Introduction
The Old State House Museum's African American quilt collection is unique for the number and variety of its family quilts. Quilts made by mothers and daughters, sisters, twins, cousins, and three generations from one family are a part of this remarkable assemblage of quilts constructed by black Arkansans. Their family quilts, dated circa 1890 to the present, are representative of almost the entire twentieth century of black quiltmaking in agrarian regions of southern Arkansas. These family quilts have been closely examined for what they reveal about the transmittal of quiltmaking styles and techniques within the family structures. Whether individual creativity consistently took precedence over inherited family customs of quiltmaking was a question requiring extensive investigation. Other relevant factors, such as the age of the quiltmaker when a bedcover was made, and a comparative analysis of her other quilts made at different times, needed probing. Conducting a parallel comparative study of a quilter's kinfolk's quiltworks was also an important component of the research of family quilts.

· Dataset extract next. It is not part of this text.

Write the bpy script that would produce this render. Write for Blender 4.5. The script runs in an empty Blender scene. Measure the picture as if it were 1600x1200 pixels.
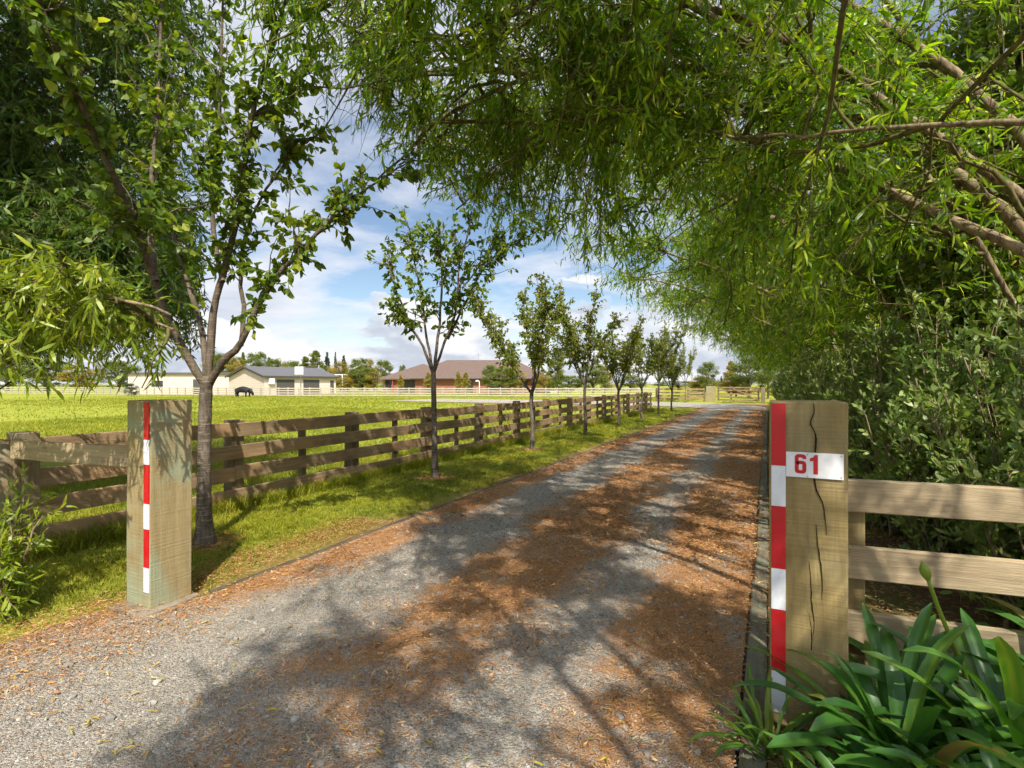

These groupings of African American quilts reflect a strong tradition practiced in rural areas of Arkansas where the quilters lived. Quilts were deemed a household necessity. Although Arkansas lies within the temperate zone, warm bedding was required for the unheated, drafty, and ofttimes chilly sleeping areas that farm families had to endure. Homemade bedcovers and feather tick mattresses and pillows provided insulation against the cold. Materials for making the quilts were most often scraps of fabric pieced together to form the top. Salvageable pieces of fabrics cut from worn-out clothing, such as men's pants or jeans, were made into heavy, warm "britches" quilts. The interlining or filler was recycled worn blankets or an old no-longer-usable quilt that could be recovered or "field scraps" of cotton. Brown or white domestic, feed sacks, and occasionally pieced strips of cloth provided the lining. Some quilts were tied; others were quilted. Several quilt designs appear to have been especially favored by black Arkansans, such as variations of the Log Cabin, Trip Around the World, and the string quilt. The family quilts in the collection exhibit a wide range of deferent patterns. It is, however, the interpretations of the quilt designs by black Arkansas quilters that is so captivating.
Mothers fashioned quilts and taught their children, including at times their sons, to also make quilts. When the children became adults and continued the process of parent-quiltmakers teaching their offspring the craft, it became a generation-to generation procedure.